For these ears a huge part of Music and Dreams’ success idles at the intersection of securely expressed ambition and fully functional but still relatively modest resources. Complicating my thoughts on the matter is “Show Me to the Window”; infused with slick mellowness, the version is a tad less palatable than the one ending Ode to a Rainy Day.
But Folsom has a firm handle on diversity, the late-LP “Jericho” combining a Steely Dan-like studio-as-paradise motif with a trip deep into the nooks of ‘70s Laurel Canyon. Upon consideration the guitar is akin to the poppy side of the decade’s Southern Rock landscape and even exudes some swirly Gary Wright action.
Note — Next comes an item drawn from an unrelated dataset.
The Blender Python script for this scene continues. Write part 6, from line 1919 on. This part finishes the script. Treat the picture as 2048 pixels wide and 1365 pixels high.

Bluntly, the sounds of “Jericho” (and by extension Music and Dreams) aren’t a frequent part of this writer’s recreational listening diet; in a manner mildly reminiscent of Jobriath (his unearthed early material reviewed for this website by this writer just a few months back) Folsom sometimes explores areas I’m in no rush to visit. And like Jobriath, had Folsom managed to gather a widespread following it would seem a cinch that he’d eventually have travelled a road of increasingly diminishing returns.
As it stands, Folsom does provide a stronger experience than the vast majority of his more famous smoothed-out contemporaries. The Young-esque “Please Don’t Forget Me” closes the album, preserving the aforementioned achy weight-on-my-shoulders sensibility that helps boost the cumulative value here. Taken with Ode to a Rainy Day, Music and Dreams is an admirable if not indispensable resurrection from a style deserving of appreciation sans irony.